» **What is needed**:
Copy the lines of the data below exactly, starting at the first and stopping after the line that contains "0)), 'stainless', fdn)"; include no pictures.

====== Data ======

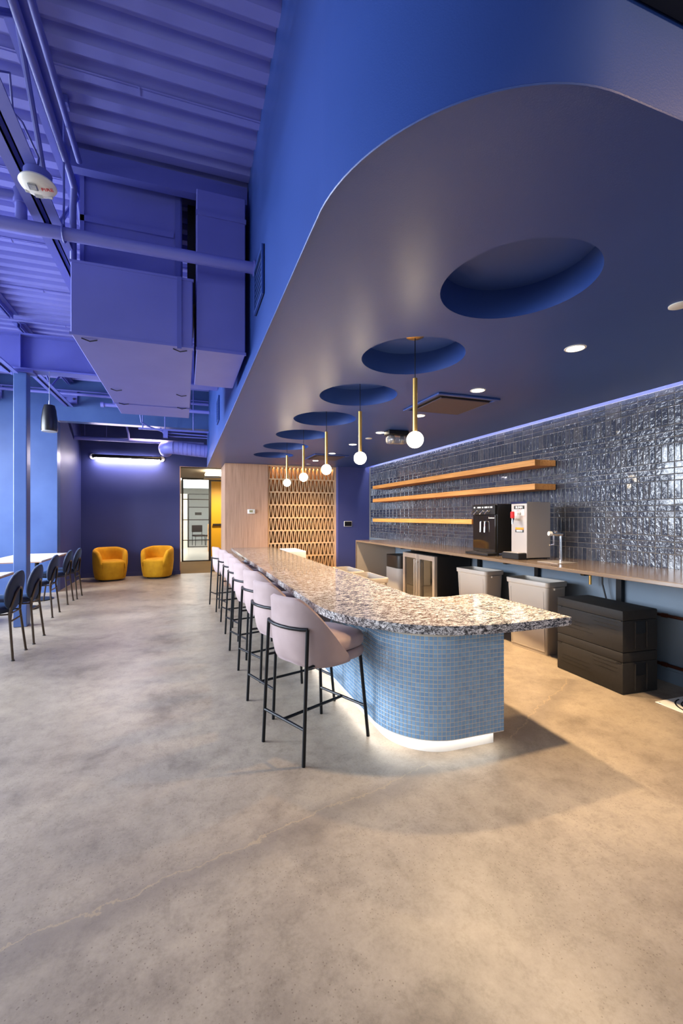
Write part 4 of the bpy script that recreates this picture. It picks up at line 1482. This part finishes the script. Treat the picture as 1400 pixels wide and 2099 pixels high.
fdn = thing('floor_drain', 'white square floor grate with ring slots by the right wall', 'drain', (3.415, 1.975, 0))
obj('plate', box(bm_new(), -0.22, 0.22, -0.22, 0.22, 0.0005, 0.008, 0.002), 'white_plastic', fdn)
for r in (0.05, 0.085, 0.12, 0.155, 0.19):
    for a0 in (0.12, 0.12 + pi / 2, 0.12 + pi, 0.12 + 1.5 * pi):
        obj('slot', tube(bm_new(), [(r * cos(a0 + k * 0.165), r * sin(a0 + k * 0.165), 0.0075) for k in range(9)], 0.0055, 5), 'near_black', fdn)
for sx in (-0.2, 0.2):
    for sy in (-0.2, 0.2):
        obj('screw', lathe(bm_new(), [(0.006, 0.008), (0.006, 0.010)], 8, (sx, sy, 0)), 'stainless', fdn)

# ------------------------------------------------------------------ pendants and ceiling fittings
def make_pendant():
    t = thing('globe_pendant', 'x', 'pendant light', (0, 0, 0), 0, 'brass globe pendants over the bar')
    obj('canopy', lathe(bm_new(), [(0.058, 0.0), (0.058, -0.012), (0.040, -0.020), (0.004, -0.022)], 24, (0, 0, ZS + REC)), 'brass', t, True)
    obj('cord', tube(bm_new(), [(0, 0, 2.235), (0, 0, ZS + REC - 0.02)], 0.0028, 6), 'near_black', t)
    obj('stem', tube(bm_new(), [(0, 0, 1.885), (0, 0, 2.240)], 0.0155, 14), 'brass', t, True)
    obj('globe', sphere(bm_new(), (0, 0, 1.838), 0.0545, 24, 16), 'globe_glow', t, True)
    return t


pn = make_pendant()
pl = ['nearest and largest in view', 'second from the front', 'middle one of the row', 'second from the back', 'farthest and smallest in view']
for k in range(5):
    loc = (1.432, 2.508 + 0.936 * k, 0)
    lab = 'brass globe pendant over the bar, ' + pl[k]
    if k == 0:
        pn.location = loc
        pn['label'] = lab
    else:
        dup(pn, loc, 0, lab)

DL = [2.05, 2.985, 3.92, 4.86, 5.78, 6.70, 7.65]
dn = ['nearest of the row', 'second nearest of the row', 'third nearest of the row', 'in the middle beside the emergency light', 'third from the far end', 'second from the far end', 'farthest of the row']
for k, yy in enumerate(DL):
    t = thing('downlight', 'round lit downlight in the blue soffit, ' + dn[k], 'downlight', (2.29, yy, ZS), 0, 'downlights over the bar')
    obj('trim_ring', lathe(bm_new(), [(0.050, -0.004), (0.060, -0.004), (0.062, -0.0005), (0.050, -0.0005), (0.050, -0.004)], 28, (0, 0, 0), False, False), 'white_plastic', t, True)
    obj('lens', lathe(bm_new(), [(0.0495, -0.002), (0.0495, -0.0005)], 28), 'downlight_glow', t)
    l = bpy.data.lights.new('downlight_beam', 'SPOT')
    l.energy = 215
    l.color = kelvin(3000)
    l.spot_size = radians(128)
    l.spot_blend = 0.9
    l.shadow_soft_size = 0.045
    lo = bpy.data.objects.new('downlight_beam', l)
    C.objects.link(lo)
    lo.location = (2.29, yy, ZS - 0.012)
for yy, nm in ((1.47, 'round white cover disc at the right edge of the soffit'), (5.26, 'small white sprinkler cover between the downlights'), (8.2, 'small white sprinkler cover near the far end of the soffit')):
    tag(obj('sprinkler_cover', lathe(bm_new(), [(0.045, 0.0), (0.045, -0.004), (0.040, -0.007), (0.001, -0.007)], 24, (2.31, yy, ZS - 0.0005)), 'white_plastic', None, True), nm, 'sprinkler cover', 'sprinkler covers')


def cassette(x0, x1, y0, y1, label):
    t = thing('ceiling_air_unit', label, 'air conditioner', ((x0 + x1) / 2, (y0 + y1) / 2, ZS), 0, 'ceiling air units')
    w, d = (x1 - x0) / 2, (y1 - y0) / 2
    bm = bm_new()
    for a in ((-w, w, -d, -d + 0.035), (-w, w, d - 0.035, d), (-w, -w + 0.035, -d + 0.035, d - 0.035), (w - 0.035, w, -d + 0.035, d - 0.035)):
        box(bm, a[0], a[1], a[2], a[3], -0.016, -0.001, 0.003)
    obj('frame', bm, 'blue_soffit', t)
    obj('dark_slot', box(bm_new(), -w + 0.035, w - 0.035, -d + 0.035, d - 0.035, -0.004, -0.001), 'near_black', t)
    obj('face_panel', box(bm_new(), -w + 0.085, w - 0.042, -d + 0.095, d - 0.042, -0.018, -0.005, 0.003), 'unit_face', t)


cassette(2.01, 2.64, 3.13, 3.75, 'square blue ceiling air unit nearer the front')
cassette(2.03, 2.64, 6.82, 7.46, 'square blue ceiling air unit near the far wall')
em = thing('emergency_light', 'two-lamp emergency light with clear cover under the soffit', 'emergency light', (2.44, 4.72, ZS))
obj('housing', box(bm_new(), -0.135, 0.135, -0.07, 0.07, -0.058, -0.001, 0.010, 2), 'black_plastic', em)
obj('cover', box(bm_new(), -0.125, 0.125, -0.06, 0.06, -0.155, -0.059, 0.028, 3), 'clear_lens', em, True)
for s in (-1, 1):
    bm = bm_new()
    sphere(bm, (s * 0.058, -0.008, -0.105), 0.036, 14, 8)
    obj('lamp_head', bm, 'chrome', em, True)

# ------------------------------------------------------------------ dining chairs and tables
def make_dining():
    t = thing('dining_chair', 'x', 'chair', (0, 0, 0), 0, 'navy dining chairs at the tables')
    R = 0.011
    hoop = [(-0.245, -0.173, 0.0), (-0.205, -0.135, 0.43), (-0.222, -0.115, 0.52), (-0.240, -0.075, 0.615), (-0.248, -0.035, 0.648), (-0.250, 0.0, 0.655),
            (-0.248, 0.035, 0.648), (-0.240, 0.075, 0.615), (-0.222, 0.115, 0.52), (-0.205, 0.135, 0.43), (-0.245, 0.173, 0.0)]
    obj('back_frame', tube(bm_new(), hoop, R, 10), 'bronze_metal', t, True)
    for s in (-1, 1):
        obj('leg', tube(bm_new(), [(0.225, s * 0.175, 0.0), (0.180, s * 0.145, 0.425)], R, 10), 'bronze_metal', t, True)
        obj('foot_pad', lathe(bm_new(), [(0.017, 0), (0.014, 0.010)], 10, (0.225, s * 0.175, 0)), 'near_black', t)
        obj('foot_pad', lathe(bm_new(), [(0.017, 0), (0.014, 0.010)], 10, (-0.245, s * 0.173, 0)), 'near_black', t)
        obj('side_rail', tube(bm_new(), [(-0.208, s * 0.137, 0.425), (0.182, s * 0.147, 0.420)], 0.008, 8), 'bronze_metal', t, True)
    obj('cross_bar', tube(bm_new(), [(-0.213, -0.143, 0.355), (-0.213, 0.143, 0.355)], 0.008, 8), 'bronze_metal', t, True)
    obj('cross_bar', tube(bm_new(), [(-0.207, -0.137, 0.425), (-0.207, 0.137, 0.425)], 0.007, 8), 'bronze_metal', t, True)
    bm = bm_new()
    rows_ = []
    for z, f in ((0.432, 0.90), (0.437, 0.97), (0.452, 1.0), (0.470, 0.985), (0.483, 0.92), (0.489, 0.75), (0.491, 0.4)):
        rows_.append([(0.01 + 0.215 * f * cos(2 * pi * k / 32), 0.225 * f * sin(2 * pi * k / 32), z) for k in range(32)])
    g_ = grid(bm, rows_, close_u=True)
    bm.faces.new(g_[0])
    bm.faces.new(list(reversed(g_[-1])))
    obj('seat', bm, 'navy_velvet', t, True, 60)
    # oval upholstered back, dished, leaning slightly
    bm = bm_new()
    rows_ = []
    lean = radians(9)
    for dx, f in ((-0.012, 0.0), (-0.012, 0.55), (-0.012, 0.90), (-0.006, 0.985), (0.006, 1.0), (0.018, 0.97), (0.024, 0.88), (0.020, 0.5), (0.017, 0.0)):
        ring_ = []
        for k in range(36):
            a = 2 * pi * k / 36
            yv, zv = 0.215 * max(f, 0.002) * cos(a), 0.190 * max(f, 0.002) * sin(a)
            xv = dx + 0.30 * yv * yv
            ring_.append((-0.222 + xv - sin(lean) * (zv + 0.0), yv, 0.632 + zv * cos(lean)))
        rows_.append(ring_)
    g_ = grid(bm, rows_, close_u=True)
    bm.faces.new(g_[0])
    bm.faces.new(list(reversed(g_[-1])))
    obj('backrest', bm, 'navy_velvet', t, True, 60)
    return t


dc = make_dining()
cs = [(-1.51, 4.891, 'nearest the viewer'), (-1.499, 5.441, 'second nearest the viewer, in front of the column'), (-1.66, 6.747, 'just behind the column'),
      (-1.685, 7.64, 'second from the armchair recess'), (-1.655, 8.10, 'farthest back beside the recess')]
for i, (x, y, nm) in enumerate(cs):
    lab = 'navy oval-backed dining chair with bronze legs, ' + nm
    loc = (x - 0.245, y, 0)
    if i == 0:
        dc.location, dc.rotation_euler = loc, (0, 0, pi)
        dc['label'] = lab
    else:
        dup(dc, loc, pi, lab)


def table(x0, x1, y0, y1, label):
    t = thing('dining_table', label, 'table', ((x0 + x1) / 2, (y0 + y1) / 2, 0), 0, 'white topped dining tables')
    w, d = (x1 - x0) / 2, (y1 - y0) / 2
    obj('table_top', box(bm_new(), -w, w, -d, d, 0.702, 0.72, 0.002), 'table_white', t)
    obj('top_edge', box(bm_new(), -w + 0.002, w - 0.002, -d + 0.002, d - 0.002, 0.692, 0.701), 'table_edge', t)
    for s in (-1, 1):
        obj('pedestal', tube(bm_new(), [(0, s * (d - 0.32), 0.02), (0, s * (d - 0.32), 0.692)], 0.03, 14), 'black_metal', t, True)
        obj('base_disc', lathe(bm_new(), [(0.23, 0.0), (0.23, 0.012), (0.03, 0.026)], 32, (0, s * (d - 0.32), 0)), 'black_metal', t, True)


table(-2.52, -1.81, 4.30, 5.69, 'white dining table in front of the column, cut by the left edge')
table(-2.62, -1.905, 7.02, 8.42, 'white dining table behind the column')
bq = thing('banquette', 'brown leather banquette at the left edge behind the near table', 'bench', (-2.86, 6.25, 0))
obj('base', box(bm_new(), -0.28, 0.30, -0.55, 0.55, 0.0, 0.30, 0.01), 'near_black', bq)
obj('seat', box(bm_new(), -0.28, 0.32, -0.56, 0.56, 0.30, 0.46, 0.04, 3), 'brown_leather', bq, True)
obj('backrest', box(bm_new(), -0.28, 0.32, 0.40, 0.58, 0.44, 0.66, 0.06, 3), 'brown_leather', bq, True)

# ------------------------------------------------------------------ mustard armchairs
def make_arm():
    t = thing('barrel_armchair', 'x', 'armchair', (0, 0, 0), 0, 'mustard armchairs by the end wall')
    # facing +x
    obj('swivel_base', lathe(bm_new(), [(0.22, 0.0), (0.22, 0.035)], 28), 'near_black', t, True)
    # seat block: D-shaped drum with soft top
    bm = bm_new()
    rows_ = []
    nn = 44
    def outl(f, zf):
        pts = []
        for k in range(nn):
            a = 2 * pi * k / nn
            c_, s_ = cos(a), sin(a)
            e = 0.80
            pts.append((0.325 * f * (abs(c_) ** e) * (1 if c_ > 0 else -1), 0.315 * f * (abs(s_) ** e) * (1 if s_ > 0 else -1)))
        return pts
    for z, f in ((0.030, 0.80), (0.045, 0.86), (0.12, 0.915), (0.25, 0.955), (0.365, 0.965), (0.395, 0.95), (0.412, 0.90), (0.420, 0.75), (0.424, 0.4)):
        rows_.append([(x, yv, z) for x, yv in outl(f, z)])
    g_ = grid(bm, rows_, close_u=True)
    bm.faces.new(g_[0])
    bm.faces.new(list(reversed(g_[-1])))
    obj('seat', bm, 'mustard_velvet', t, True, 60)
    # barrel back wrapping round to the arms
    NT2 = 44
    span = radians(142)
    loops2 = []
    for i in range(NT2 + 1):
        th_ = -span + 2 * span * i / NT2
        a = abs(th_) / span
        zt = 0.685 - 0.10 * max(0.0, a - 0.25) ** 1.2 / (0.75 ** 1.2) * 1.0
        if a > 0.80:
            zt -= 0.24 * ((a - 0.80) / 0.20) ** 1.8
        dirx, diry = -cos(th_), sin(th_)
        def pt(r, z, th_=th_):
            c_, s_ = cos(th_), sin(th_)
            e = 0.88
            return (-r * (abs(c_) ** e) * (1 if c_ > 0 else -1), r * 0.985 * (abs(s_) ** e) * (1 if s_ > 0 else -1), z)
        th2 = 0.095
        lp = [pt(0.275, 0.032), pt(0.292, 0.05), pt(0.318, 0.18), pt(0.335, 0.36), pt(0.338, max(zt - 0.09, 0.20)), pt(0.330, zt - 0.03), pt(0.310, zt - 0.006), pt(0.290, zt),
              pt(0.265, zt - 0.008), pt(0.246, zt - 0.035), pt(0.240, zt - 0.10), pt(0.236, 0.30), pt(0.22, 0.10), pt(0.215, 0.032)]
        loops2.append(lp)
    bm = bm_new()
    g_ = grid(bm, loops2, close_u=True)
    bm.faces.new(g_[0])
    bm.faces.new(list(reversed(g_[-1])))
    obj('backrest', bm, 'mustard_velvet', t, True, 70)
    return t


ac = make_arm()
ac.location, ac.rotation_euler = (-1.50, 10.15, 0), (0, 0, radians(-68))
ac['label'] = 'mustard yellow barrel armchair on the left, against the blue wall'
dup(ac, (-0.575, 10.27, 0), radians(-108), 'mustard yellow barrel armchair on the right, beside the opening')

======

» **Full output**:
Write part 4 of the bpy script that recreates this picture. It picks up at line 1482. This part finishes the script. Treat the picture as 1400 pixels wide and 2099 pixels high.
fdn = thing('floor_drain', 'white square floor grate with ring slots by the right wall', 'drain', (3.415, 1.975, 0))
obj('plate', box(bm_new(), -0.22, 0.22, -0.22, 0.22, 0.0005, 0.008, 0.002), 'white_plastic', fdn)
for r in (0.05, 0.085, 0.12, 0.155, 0.19):
    for a0 in (0.12, 0.12 + pi / 2, 0.12 + pi, 0.12 + 1.5 * pi):
        obj('slot', tube(bm_new(), [(r * cos(a0 + k * 0.165), r * sin(a0 + k * 0.165), 0.0075) for k in range(9)], 0.0055, 5), 'near_black', fdn)
for sx in (-0.2, 0.2):
    for sy in (-0.2, 0.2):
        obj('screw', lathe(bm_new(), [(0.006, 0.008), (0.006, 0.010)], 8, (sx, sy, 0)), 'stainless', fdn)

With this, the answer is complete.